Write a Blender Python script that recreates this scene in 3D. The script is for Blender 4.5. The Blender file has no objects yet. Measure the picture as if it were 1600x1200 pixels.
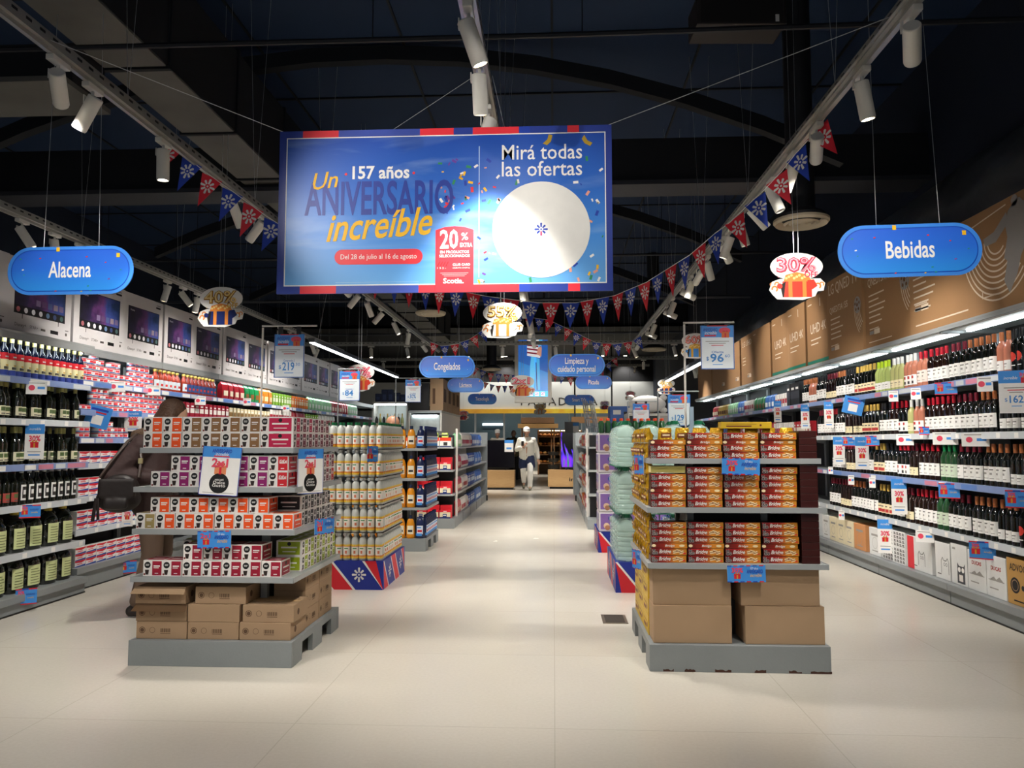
import bpy, bmesh, math, random, re
from mathutils import Vector, Matrix, Euler
random.seed(7)
SC = bpy.context.scene
COL = SC.collection
V = Vector
PI = math.pi

# ---------------------------------------------------------------- camera, world, exposure
CAM = V((0, 0, 1.3))
cd = bpy.data.cameras.new('camera')
cd.sensor_width = 36.0
cd.lens = 27.0
cd.clip_end = 200
cam = bpy.data.objects.new('camera', cd)
cam.location = CAM
cam.rotation_euler = Euler((math.radians(90 + 4.289), 0, math.radians(3.09)))
COL.objects.link(cam)
SC.camera = cam
RC = cam.rotation_euler.to_matrix()

def at(px, py, Y):
    """point of the store at depth Y that was surveyed at photo position px, py"""
    d = RC @ V(((px - 800) / 1200, (600 - py) / 1200, -1))
    return CAM + d * (Y / d.y)

SC.view_settings.view_transform = 'Standard'
SC.view_settings.look = 'None'
SC.view_settings.gamma = 1
SC.view_settings.use_curve_mapping = False
SC.view_settings.exposure = 0.0
W = bpy.data.worlds.new('World')
SC.world = W
W.use_nodes = True
W.node_tree.nodes['Background'].inputs[0].default_value = (0.86, 0.92, 1.0, 1)
W.node_tree.nodes['Background'].inputs[1].default_value = 0.32
SPOT_W = 172.0
TUBE = 11.0

# ---------------------------------------------------------------- materials
def lin(h):
    if isinstance(h, str):
        h = h.lstrip('#')
        c = [int(h[i:i + 2], 16) / 255 for i in (0, 2, 4)]
        return tuple(x / 12.92 if x <= .04045 else ((x + .055) / 1.055) ** 2.4 for x in c)
    return h

_M = {}
def M(col, rough=.5, metal=0, var=.05, scale=18, emit=0, trans=0, bump=0, bscale=60, coat=0, name=None, alpha=1, ior=1.45):
    k = (col, rough, metal, var, scale, emit, trans, bump, bscale, coat, alpha, ior)
    if k in _M: return _M[k]
    m = bpy.data.materials.new(name or 'paint_' + str(len(_M)))
    m.use_nodes = True
    nt = m.node_tree
    b = nt.nodes['Principled BSDF']
    c = lin(col)
    b.inputs['Roughness'].default_value = rough
    b.inputs['Metallic'].default_value = metal
    b.inputs['Coat Weight'].default_value = coat
    b.inputs['Transmission Weight'].default_value = trans
    b.inputs['IOR'].default_value = ior
    b.inputs['Alpha'].default_value = alpha
    tc = nt.nodes.new('ShaderNodeTexCoord')
    nz = nt.nodes.new('ShaderNodeTexNoise')
    nz.inputs['Scale'].default_value = scale
    nz.inputs['Detail'].default_value = 3
    nt.links.new(tc.outputs['Object'], nz.inputs['Vector'])
    mx = nt.nodes.new('ShaderNodeMix')
    mx.data_type = 'RGBA'
    mx.inputs[6].default_value = (*[x * (1 - var) for x in c], 1)
    mx.inputs[7].default_value = (*[min(1, x * (1 + var)) for x in c], 1)
    nt.links.new(nz.outputs['Fac'], mx.inputs[0])
    nt.links.new(mx.outputs[2], b.inputs['Base Color'])
    if emit:
        b.inputs['Emission Color'].default_value = (*c, 1)
        b.inputs['Emission Strength'].default_value = emit
    if bump:
        n2 = nt.nodes.new('ShaderNodeTexNoise')
        n2.inputs['Scale'].default_value = bscale
        nt.links.new(tc.outputs['Object'], n2.inputs['Vector'])
        bp = nt.nodes.new('ShaderNodeBump')
        bp.inputs['Strength'].default_value = bump
        bp.inputs['Distance'].default_value = .02
        nt.links.new(n2.outputs['Fac'], bp.inputs['Height'])
        nt.links.new(bp.outputs['Normal'], b.inputs['Normal'])
    _M[k] = m
    return m

def ramp_mat(name, axis, stops, rough=.45, lo=0, hi=1, nscale=0, namt=0, emit=0, stretch=(1, 1, 1)):
    """printed colour blend along an object axis (0,1,2), with optional noise"""
    m = bpy.data.materials.new(name)
    m.use_nodes = True
    nt = m.node_tree
    b = nt.nodes['Principled BSDF']
    b.inputs['Roughness'].default_value = rough
    tc = nt.nodes.new('ShaderNodeTexCoord')
    sp = nt.nodes.new('ShaderNodeSeparateXYZ')
    nt.links.new(tc.outputs['Object'], sp.inputs[0])
    mr = nt.nodes.new('ShaderNodeMapRange')
    mr.inputs[1].default_value = lo
    mr.inputs[2].default_value = hi
    nt.links.new(sp.outputs[axis], mr.inputs[0])
    src = mr.outputs[0]
    if namt:
        mp = nt.nodes.new('ShaderNodeMapping')
        mp.inputs['Scale'].default_value = stretch
        nt.links.new(tc.outputs['Object'], mp.inputs[0])
        nz = nt.nodes.new('ShaderNodeTexNoise')
        nz.inputs['Scale'].default_value = nscale
        nz.inputs['Detail'].default_value = 5
        nt.links.new(mp.outputs[0], nz.inputs['Vector'])
        ma = nt.nodes.new('ShaderNodeMath')
        ma.operation = 'MULTIPLY_ADD'
        ma.inputs[1].default_value = namt
        nt.links.new(nz.outputs['Fac'], ma.inputs[0])
        m2 = nt.nodes.new('ShaderNodeMath')
        m2.operation = 'ADD'
        m2.inputs[1].default_value = -namt / 2
        nt.links.new(src, ma.inputs[2])
        nt.links.new(ma.outputs[0], m2.inputs[0])
        src = m2.outputs[0]
    cr = nt.nodes.new('ShaderNodeValToRGB')
    el = cr.color_ramp.elements
    while len(el) < len(stops): el.new(.5)
    for e, (p, c) in zip(el, stops):
        e.position = p
        e.color = (*lin(c), 1)
    nt.links.new(src, cr.inputs[0])
    nt.links.new(cr.outputs[0], b.inputs['Base Color'])
    if emit:
        nt.links.new(cr.outputs[0], b.inputs['Emission Color'])
        b.inputs['Emission Strength'].default_value = emit
    return m

WHITE = M('#e9e7e2', .5)
PAPER = M('#f0eeea', .6)
BLACK = M('#0b0b0c', .5)
DARK = M('#17171a', .55)
STEEL = M('#8f9495', .42, .25, .06, 8, bump=.03)
SHELF = M('#a7abab', .4, .3, .04, 6)
GREYP = M('#868b8c', .5, .1, .09, 5, bump=.05)
CARD = M('#a08467', .85, 0, .06, 9, bump=.04, bscale=200)
CARD2 = M('#a88b6c', .85, 0, .05, 9)
RED = M('#d3202f', .45)
BLUE = M('#1f3fa8', .45)
SKY = M('#3f8fdd', .45)
GOLD = M('#d9a637', .4, .2)
YEL = M('#f2b91d', .5)
WIRE = M('#b9bcc0', .4, .6)
CHALK = M('#ded9d2', .6)
DECKW = M('#e6e2da', .45)

# ---------------------------------------------------------------- mesh builder
def fr(o, r, u): return (V(o), V(r).normalized(), V(u).normalized(), V(r).normalized().cross(V(u).normalized()))
def FRONT(y, x=0, z=0): return fr((x, y, z), (1, 0, 0), (0, 0, 1))
def BACK(y, x=0, z=0): return fr((x, y, z), (-1, 0, 0), (0, 0, 1))
def SIDE(x, y=0, z=0): return fr((x, y, z), (0, 1, 0), (0, 0, 1))
def SIDEM(x, y=0, z=0): return fr((x, y, z), (0, -1, 0), (0, 0, 1))
def TOP(z, x=0, y=0): return fr((x, y, z), (1, 0, 0), (0, 1, 0))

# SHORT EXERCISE
Set down the complete material exactly, but do not include the images.

# TASK RESULT
Write a Blender Python script that recreates this scene in 3D. The script is for Blender 4.5. The Blender file has no objects yet. Measure the picture as if it were 1600x1200 pixels.
import bpy, bmesh, math, random, re
from mathutils import Vector, Matrix, Euler
random.seed(7)
SC = bpy.context.scene
COL = SC.collection
V = Vector
PI = math.pi

# ---------------------------------------------------------------- camera, world, exposure
CAM = V((0, 0, 1.3))
cd = bpy.data.cameras.new('camera')
cd.sensor_width = 36.0
cd.lens = 27.0
cd.clip_end = 200
cam = bpy.data.objects.new('camera', cd)
cam.location = CAM
cam.rotation_euler = Euler((math.radians(90 + 4.289), 0, math.radians(3.09)))
COL.objects.link(cam)
SC.camera = cam
RC = cam.rotation_euler.to_matrix()

def at(px, py, Y):
    """point of the store at depth Y that was surveyed at photo position px, py"""
    d = RC @ V(((px - 800) / 1200, (600 - py) / 1200, -1))
    return CAM + d * (Y / d.y)

SC.view_settings.view_transform = 'Standard'
SC.view_settings.look = 'None'
SC.view_settings.gamma = 1
SC.view_settings.use_curve_mapping = False
SC.view_settings.exposure = 0.0
W = bpy.data.worlds.new('World')
SC.world = W
W.use_nodes = True
W.node_tree.nodes['Background'].inputs[0].default_value = (0.86, 0.92, 1.0, 1)
W.node_tree.nodes['Background'].inputs[1].default_value = 0.32
SPOT_W = 172.0
TUBE = 11.0

# ---------------------------------------------------------------- materials
def lin(h):
    if isinstance(h, str):
        h = h.lstrip('#')
        c = [int(h[i:i + 2], 16) / 255 for i in (0, 2, 4)]
        return tuple(x / 12.92 if x <= .04045 else ((x + .055) / 1.055) ** 2.4 for x in c)
    return h

_M = {}
def M(col, rough=.5, metal=0, var=.05, scale=18, emit=0, trans=0, bump=0, bscale=60, coat=0, name=None, alpha=1, ior=1.45):
    k = (col, rough, metal, var, scale, emit, trans, bump, bscale, coat, alpha, ior)
    if k in _M: return _M[k]
    m = bpy.data.materials.new(name or 'paint_' + str(len(_M)))
    m.use_nodes = True
    nt = m.node_tree
    b = nt.nodes['Principled BSDF']
    c = lin(col)
    b.inputs['Roughness'].default_value = rough
    b.inputs['Metallic'].default_value = metal
    b.inputs['Coat Weight'].default_value = coat
    b.inputs['Transmission Weight'].default_value = trans
    b.inputs['IOR'].default_value = ior
    b.inputs['Alpha'].default_value = alpha
    tc = nt.nodes.new('ShaderNodeTexCoord')
    nz = nt.nodes.new('ShaderNodeTexNoise')
    nz.inputs['Scale'].default_value = scale
    nz.inputs['Detail'].default_value = 3
    nt.links.new(tc.outputs['Object'], nz.inputs['Vector'])
    mx = nt.nodes.new('ShaderNodeMix')
    mx.data_type = 'RGBA'
    mx.inputs[6].default_value = (*[x * (1 - var) for x in c], 1)
    mx.inputs[7].default_value = (*[min(1, x * (1 + var)) for x in c], 1)
    nt.links.new(nz.outputs['Fac'], mx.inputs[0])
    nt.links.new(mx.outputs[2], b.inputs['Base Color'])
    if emit:
        b.inputs['Emission Color'].default_value = (*c, 1)
        b.inputs['Emission Strength'].default_value = emit
    if bump:
        n2 = nt.nodes.new('ShaderNodeTexNoise')
        n2.inputs['Scale'].default_value = bscale
        nt.links.new(tc.outputs['Object'], n2.inputs['Vector'])
        bp = nt.nodes.new('ShaderNodeBump')
        bp.inputs['Strength'].default_value = bump
        bp.inputs['Distance'].default_value = .02
        nt.links.new(n2.outputs['Fac'], bp.inputs['Height'])
        nt.links.new(bp.outputs['Normal'], b.inputs['Normal'])
    _M[k] = m
    return m

def ramp_mat(name, axis, stops, rough=.45, lo=0, hi=1, nscale=0, namt=0, emit=0, stretch=(1, 1, 1)):
    """printed colour blend along an object axis (0,1,2), with optional noise"""
    m = bpy.data.materials.new(name)
    m.use_nodes = True
    nt = m.node_tree
    b = nt.nodes['Principled BSDF']
    b.inputs['Roughness'].default_value = rough
    tc = nt.nodes.new('ShaderNodeTexCoord')
    sp = nt.nodes.new('ShaderNodeSeparateXYZ')
    nt.links.new(tc.outputs['Object'], sp.inputs[0])
    mr = nt.nodes.new('ShaderNodeMapRange')
    mr.inputs[1].default_value = lo
    mr.inputs[2].default_value = hi
    nt.links.new(sp.outputs[axis], mr.inputs[0])
    src = mr.outputs[0]
    if namt:
        mp = nt.nodes.new('ShaderNodeMapping')
        mp.inputs['Scale'].default_value = stretch
        nt.links.new(tc.outputs['Object'], mp.inputs[0])
        nz = nt.nodes.new('ShaderNodeTexNoise')
        nz.inputs['Scale'].default_value = nscale
        nz.inputs['Detail'].default_value = 5
        nt.links.new(mp.outputs[0], nz.inputs['Vector'])
        ma = nt.nodes.new('ShaderNodeMath')
        ma.operation = 'MULTIPLY_ADD'
        ma.inputs[1].default_value = namt
        nt.links.new(nz.outputs['Fac'], ma.inputs[0])
        m2 = nt.nodes.new('ShaderNodeMath')
        m2.operation = 'ADD'
        m2.inputs[1].default_value = -namt / 2
        nt.links.new(src, ma.inputs[2])
        nt.links.new(ma.outputs[0], m2.inputs[0])
        src = m2.outputs[0]
    cr = nt.nodes.new('ShaderNodeValToRGB')
    el = cr.color_ramp.elements
    while len(el) < len(stops): el.new(.5)
    for e, (p, c) in zip(el, stops):
        e.position = p
        e.color = (*lin(c), 1)
    nt.links.new(src, cr.inputs[0])
    nt.links.new(cr.outputs[0], b.inputs['Base Color'])
    if emit:
        nt.links.new(cr.outputs[0], b.inputs['Emission Color'])
        b.inputs['Emission Strength'].default_value = emit
    return m

WHITE = M('#e9e7e2', .5)
PAPER = M('#f0eeea', .6)
BLACK = M('#0b0b0c', .5)
DARK = M('#17171a', .55)
STEEL = M('#8f9495', .42, .25, .06, 8, bump=.03)
SHELF = M('#a7abab', .4, .3, .04, 6)
GREYP = M('#868b8c', .5, .1, .09, 5, bump=.05)
CARD = M('#a08467', .85, 0, .06, 9, bump=.04, bscale=200)
CARD2 = M('#a88b6c', .85, 0, .05, 9)
RED = M('#d3202f', .45)
BLUE = M('#1f3fa8', .45)
SKY = M('#3f8fdd', .45)
GOLD = M('#d9a637', .4, .2)
YEL = M('#f2b91d', .5)
WIRE = M('#b9bcc0', .4, .6)
CHALK = M('#ded9d2', .6)
DECKW = M('#e6e2da', .45)

# ---------------------------------------------------------------- mesh builder
def fr(o, r, u): return (V(o), V(r).normalized(), V(u).normalized(), V(r).normalized().cross(V(u).normalized()))
def FRONT(y, x=0, z=0): return fr((x, y, z), (1, 0, 0), (0, 0, 1))
def BACK(y, x=0, z=0): return fr((x, y, z), (-1, 0, 0), (0, 0, 1))
def SIDE(x, y=0, z=0): return fr((x, y, z), (0, 1, 0), (0, 0, 1))
def SIDEM(x, y=0, z=0): return fr((x, y, z), (0, -1, 0), (0, 0, 1))
def TOP(z, x=0, y=0): return fr((x, y, z), (1, 0, 0), (0, 1, 0))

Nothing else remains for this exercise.